Tax loss harvesting is not something that we try to really promote a lot - like some robo firms out there, because again, you've lost some money. Nobody likes that, but it happens, and when it happens, we take advantage of that tax-wise. But it might be more of a band-aid when what you actually need is a cast. 

But if selling some investments at a loss can drop you from the 32% ordinary income tax bracket into the 24% ordinary income tax bracket or from the 15% capital gains tax bracket into the zero % tax bracket, it could certainly be beneficial. Especially if your taxable income moving forward might not be as high.

Asset Placement

Now, onto Asset Placement, which is all about where you hold different types of investments to optimize and minimize your lifetime tax liabilities. Note: Asset Placement and Asset Location are the same thing. I use both interchangeably.

Now, you’ve probably heard of asset allocation, but asset allocation is not the same as asset location. Asset allocation is the distinction of the type of investments you own. For instance, you may have heard of a 60/40 or a 70/30 portfolio, and this refers to having 60% equities (or stock) to 40% fixed income or bond-type investments.

But asset placement involves laying our tax code on top of your nest egg by strategically positioning your investments in the 3 different account types we have:

  • Taxable accounts 
  • Tax-deferred accounts
  • Tax-free or Roth accounts. 

The goal is to minimize taxes over the long term. So, for retirees, this means thinking carefully about where to place your investments to minimize your lifetime tax bill.

Tax-deferred Accounts

For example, we want to place investments that generate regular interest or dividends, which are often taxed at a higher rate (unless they are qualified dividends), into tax-deferred accounts - like IRAs or 401(k)s. These types of investments are our ‘steady,’ lower-volatility investments, our ballast-like investments, and they are more stable but typically slower growing than our equity or growth-oriented investments.
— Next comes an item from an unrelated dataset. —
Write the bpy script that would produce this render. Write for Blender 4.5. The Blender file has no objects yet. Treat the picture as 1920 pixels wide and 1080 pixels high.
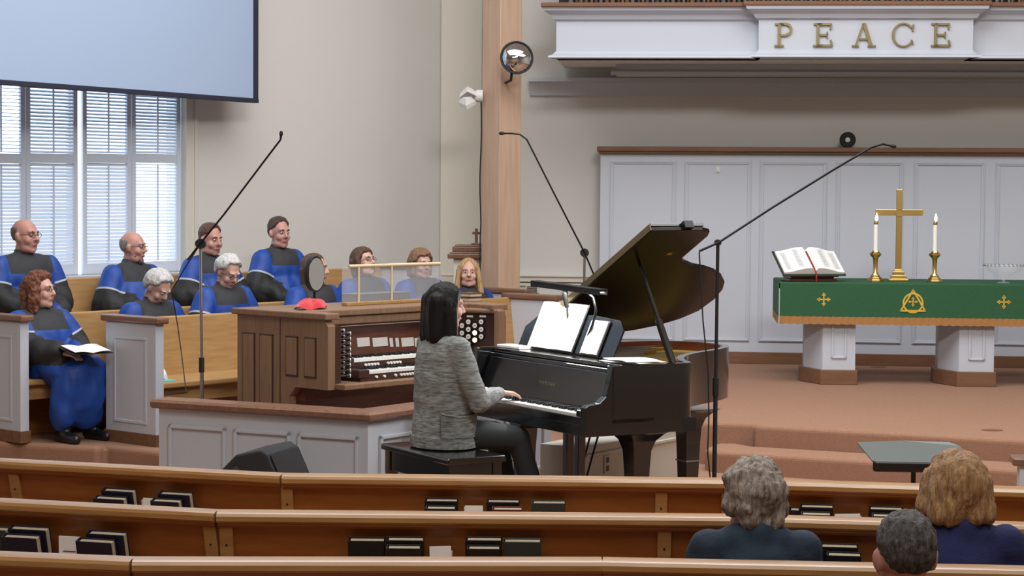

We want these in our tax-deferred accounts because they are going to be taxed at our 7-bracket ordinary income tax rates when we withdraw the money, which is the highest rates in our code. 

Tax-free or Roth accounts

If we’re going to have ABC stock go from 10 to 100 over time, we don’t want to pay the highest rates, do we? No, we would rather have ABC stock in our tax-free or Roth accounts because if those accounts are qualified, and we have an investment (like ABC stock) go from 10 to 100, we’re not going to be taxed at all on all of that gain.

Now that’s obviously much better than paying 22, 24, or 32%, or whatever your ordinary income tax rates are, right? 

Taxable Accounts

Our taxable brokerage accounts can receive the lower, 3-bracket long-term capital gains and qualified dividend rates. This isn’t as good as paying zero tax, like in a Roth account, but it is still much better than paying ordinary income taxes on our tax-deferred accounts.

So, the idea is to let your investments grow in the most tax-efficient manner possible, by placing higher-yielding, lower growth-oriented investments in tax-deferred accounts, and long-term growth investments in tax-free Roth accounts and maybe our more moderate investments in taxable accounts.

This will potentially reduce your overall tax liability and enhance your retirement savings.

Vanguard’s research states that this strategy can add as much as 0.6% per year to a nest egg if it is implemented properly. This can add up to real solid savings over time.

Bottom line: 

These are just two strategies we use to reduce retirement taxes effectively. We use tax-loss harvesting to offset gains and reduce taxable income, and we use asset location by strategically placing your investments across different types of accounts, so we can lower lifetime tax liabilities.

We want to use these strategies to help you keep more of your retirement savings and ensure we aren't paying Uncle Sam one more cent than we owe him.